There are many cryptos, but right now Bitcoin is the star. Revill see two groups that want this stuff in their mix, starting with the Bitcoin super fans, who’ve been following its development all along.

That’s the “crypto native investor, someone who is well aware of the unique characteristics of say, Bitcoin, and has created their wealth by investing in Bitcoin, but has not really thought much about traditional wealth or estate management, or tax planning,” Revill said.

Beyond these folks, there are now also just wealthy investors, or the outfits representing wealthy families, “who are intrigued by the asset class, are dipping their toe in this for the first time, but they come with the expectations that they will have the same legal protections, and regulatory clarity, and trade execution, and reporting that they expect with investments in traditional assets,” Revill said.

Individuals can get just order Bitcoin if they have the money.

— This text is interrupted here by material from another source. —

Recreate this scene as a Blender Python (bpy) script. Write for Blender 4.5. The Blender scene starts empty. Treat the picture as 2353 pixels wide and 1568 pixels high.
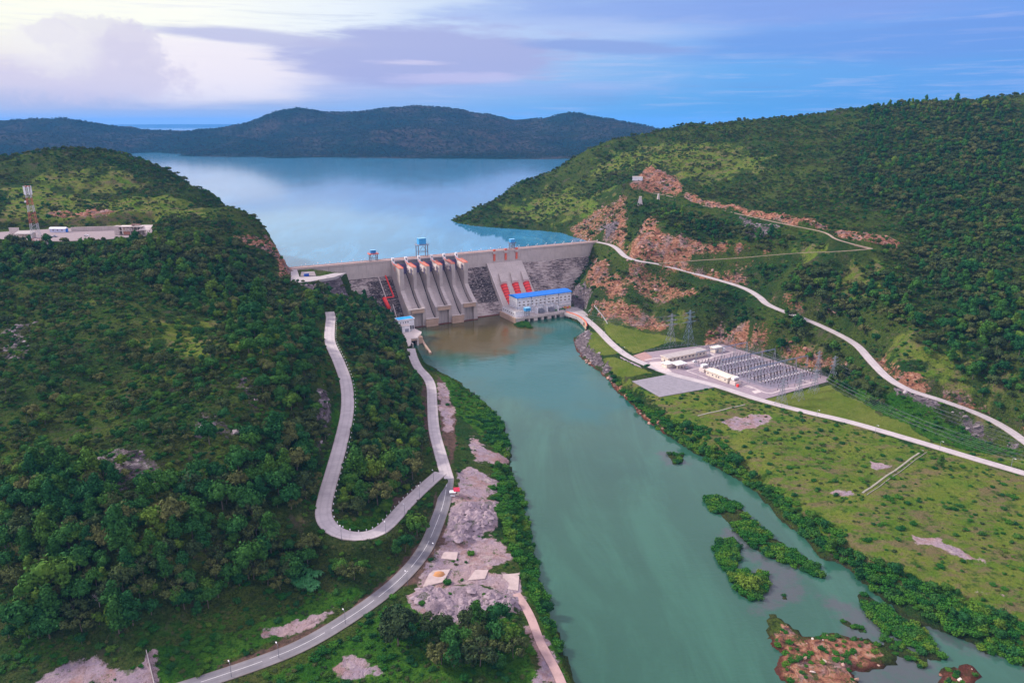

But financial advisers and professional money managers generally haven’t been able to add Bitcoin to the portfolios they manage. It has to do with a 1940s law and third-party custodians.

“What we haven’t seen is sort of mainstream adoption by the banks and broker dealers, because of the lack of clarity thus far from their regulators,” Revill said.

But here’s the thing: Wyoming wants to attract this kind of business and has now passed a series of laws spelling out how to handle Bitcoin-style digital assets. The regulators there, Revill said, are also on board.

“Our firm Two Ocean Trust is based in the state of Wyoming and we recently received a letter from our regulator that has permitted us to provide qualified custody for both traditional and digital assets,” Revill said. “It was the first of its kind issued by a bank regulator.”

At the national level, the Securities and Exchange Commission is also considering ways to clarify these rules. In recent weeks, it sought feedback from financial professionals.

That’s the news, but to back up, why would non-tech-savvy investors be interested in Bitcoin at all? First, if inflation were to rise from the dead, by definition, traditional money drops in value. That’s Bitcoin as an inflation hedge.

Also, by design, there won’t be much more Bitcoin created and this limited supply might drive up its price. Lastly, Revill said, Bitcoin is also useful in new financial technology that emerges.

“Think of it as a replacement for global payment and settlement systems,” Revill said. “There are many significant advantages.”

That is, if the global laws and regulations that govern this world of digital assets allow these things to happen, or if some other technology doesn’t supplant it.